The Piano Trio in E flat dates from the same period and a feature of the opening Allegro is the significant number of mood changes in one section alone – the development – all of which, coupled with the somewhat looser use of conventional first-movement sonata-form, requires a more erudite and studied approach to the writing, as well as one which successfully addresses the technical issues. Here again, of course, the Gould Piano Trio members were in their element. With already excellent and exhaustive programme notes to hand, it was refreshing that the players did not feel the often annoying need to regurgitate these by way of an unnecessary spoken introduction.

However, a deft touch here was Frith’s mention of the Swedish folk song Se solen sjunker (The Sun Was Sinking), which Schubert used in the slow movement, but not as a theme for a set of variations as such, the composer choosing to accompany it with a mournful march-rhythm, and contrasting it with a more cheerfully-disposed violin melody. The song itself was sung for Schubert by the visiting Swedish tenor, Isaak Albert Berg, later director of the Stockholm Conservatory and teacher of Jenny Lind. Giving the song in its original setting, albeit here beautifully ‘sung’ by cellist, Neary, before the performance of the complete trio, put it perfectly in context, in terms of the composer’s subsequent treatment as the second movement – essentially the musical heart of the whole work, and according so well with the composer’s mood at the time.

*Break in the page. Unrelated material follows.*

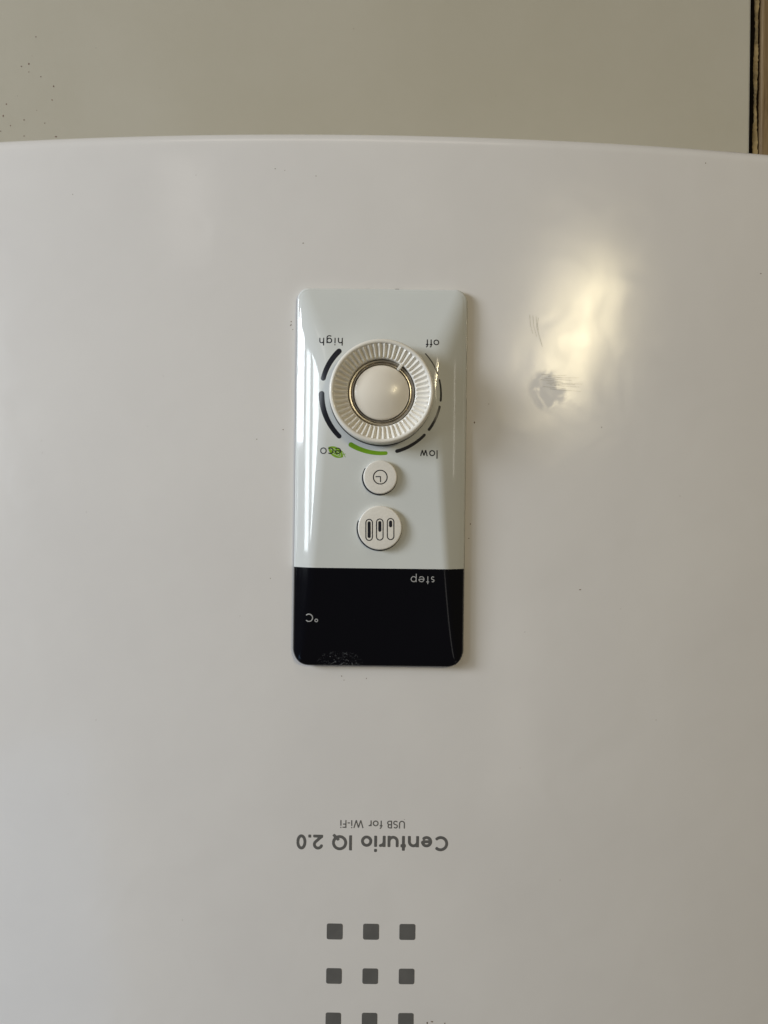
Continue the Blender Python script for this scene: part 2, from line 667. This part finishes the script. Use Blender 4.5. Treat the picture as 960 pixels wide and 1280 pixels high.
# ragged lipping strip, and its flank coloured dark for the shade in the gap
verts, faces, v2, f2 = [], [], [], []
ny = 700
for k in range(ny + 1):
    v = -0.30 + (1.2 * k / ny)
    j1 = 0.0005 * math.sin(v * 90) + random.uniform(-0.00025, 0.00025)
    j2 = 0.0009 * math.sin(v * 61 + 1) * math.sin(v * 23) + random.uniform(-0.0004, 0.0004)
    w1 = WW - 0.004 + random.uniform(-0.0006, 0.0006)
    verts += [(g0 + j1, v, w1 - 0.0008), (g0 + j1 + 0.0008, v, w1), (g1 - 0.0014 + j2, v, w1), (g1 - 0.0006 + j2 * 0.5, v, w1 - 0.0040)]
    v2 += [(g0 + j1, v, WW - 0.026), (g0 + j1, v, w1 - 0.0008)]
for k in range(ny):
    for j in range(3):
        a = k * 4 + j
        faces.append([a, a + 1, a + 5, a + 4])
    f2.append([2 * k, 2 * k + 1, 2 * k + 3, 2 * k + 2])
o = mesh_obj('splintered_edge', verts, faces, M_WOODL, wd)
autosmooth(o, 30)
mesh_obj('shade_dark_flank', v2, f2, M_GAPSHADE, wd)

# ------------------------------------------------------------------ the heater
root = bpy.data.objects.new('water_heater', None)
COL.objects.link(root)
VT = 0.2020                                     # lower end of the heater = upper edge in the picture
VB = -0.62
HWID = 0.285
root.matrix_world = UVW @ Matrix.Translation((U0, VT, -DEPTH / 2))
root['label'] = 'white enamelled water heater with a dial panel, seen upside down in front of the board'
root['category'] = 'water heater'
INV = root.matrix_world.inverted() @ UVW
_link = link


def link(name, me, mat, parent, smooth=True):
    o = _link(name, me, mat, parent, smooth)
    if parent is root:
        o.matrix_parent_inverse = Matrix.Identity(4)
        o.location = INV.translation
    return o


# shell: barrel-curved front with rolled edges, closed to the wall
RE = 0.008


def edge_axis(a, b, step):
    core = list(np.arange(a + RE, b - RE, step))
    fall = [RE * (1 - math.cos(math.pi / 2 * k / 10)) for k in range(10)]
    return np.array(sorted(set([round(float(x), 7) for x in [a + f for f in fall] + core + [b - RE] + [b - f for f in fall]])))


us = edge_axis(U0 - HWID, U0 + HWID, 0.006)
vs_ = edge_axis(VB, VT, 0.02)


def roll_drop(d):
    e = np.clip(RE - d, 0, RE)
    return RE - math.sqrt(max(0, RE * RE - e * e))


verts, faces = [], []
nu, nv = len(us), len(vs_)
for v in vs_:
    for u in us:
        w = shell_w(u, v) - roll_drop(min(u - us[0], us[-1] - u)) - roll_drop(min(v - VB, VT - v))
        verts.append((u, v + -0.0047 * (u - U0) * min(1, max(0, v / VT)), w))
for j in range(nv - 1):
    for i in range(nu - 1):
        a = j * nu + i
        faces.append([a, a + 1, a + nu + 1, a + nu])
ring = [i for i in range(nu)] + [j * nu + nu - 1 for j in range(1, nv)] + [(nv - 1) * nu + i for i in range(nu - 2, -1, -1)] + [j * nu for j in range(nv - 2, 0, -1)]
o0 = len(verts)
for k in ring:
    verts.append((verts[k][0], verts[k][1], WW + 0.0005))
nr = len(ring)
for k in range(nr):
    faces.append([ring[(k + 1) % nr], ring[k], o0 + k, o0 + (k + 1) % nr])
faces.append([o0 + nr - 1 - k for k in range(nr)])
shell = mesh_obj('body', verts, faces, M_SHELL, root)
autosmooth(shell, 40)

# ---- control panel
pcx = U0
PH = 0.007
hw_px = 106.5
_, top_v = UV(478, 360.5, 0.003)
_, bot_v = UV(473, 833, 0.003)
HP = hw_px * S * (D - 0.002) / D
pcy = (top_v + bot_v) / 2
HPV = (top_v - bot_v) / 2
_, split_v = UV(474, 710.2, 0.0045)
v430 = UV(477, 430)[1]
v800 = UV(477, 800)[1]


def panel_sd(X, Y):
    r = np.where(Y > pcy, 15 * S, 21 * S)
    qx, qy = np.abs(X - pcx) - HP + r, np.abs(Y - pcy) - HPV + r
    return np.hypot(np.maximum(qx, 0), np.maximum(qy, 0)) + np.minimum(np.maximum(qx, qy), 0) - r


def smin(a, b, k):
    h = np.clip(0.5 + 0.5 * (b - a) / k, 0, 1)
    return b + (a - b) * h - k * h * (1 - h)


E0 = 0.0026


def panel_h(X, Y):
    X = np.asarray(X, float)
    Y = np.asarray(Y, float)
    x = HP - np.abs(X - pcx)                      # distance from the long edge
    side = E0 + 0.56 * x - 6.0 * x * x
    t = np.clip((Y - bot_v) / (v430 - bot_v), 0, 2)
    plat = 0.0034 + 0.0074 * t ** 0.5
    topf = E0 + 0.0003 + 0.19 * (top_v - Y)
    h = smin(side, plat, 0.0010)
    h = smin(h, topf, 0.0030)
    d = -panel_sd(X, Y)
    re = 0.0012
    e = np.clip(re - d, 0, re)
    h = h - (re - np.sqrt(np.maximum(0, re * re - e * e)))
    # fine step of the cover's lip, 1.6 mm in from the edge
    h = h - 0.00020 * np.exp(-((d - 0.0017) / 0.00022) ** 2)
    return h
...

The somewhat academic nature of the Scherzo, with its canonic writing, was again finely pointed by the players, as was the nervous reference to part of the opening Allegro. But if the performers’ intellectual ability as well as technical capability had already been severely tested, the Finale demanded even more from them, as they sought to make musical sense of Schubert’s score, with its ‘sotto voce’ interpolations of the earlier Swedish song first in the remote key of B minor, then in the tonic minor, before suddenly veering homeward bound to finish the long and somewhat convoluted movement back in E flat major. Despite the marathon journey they had been on, since the start of the programme in fact, experience and true staying power ensured that there was still more than enough in the tank to produce a superb finish to such an equally superb recital.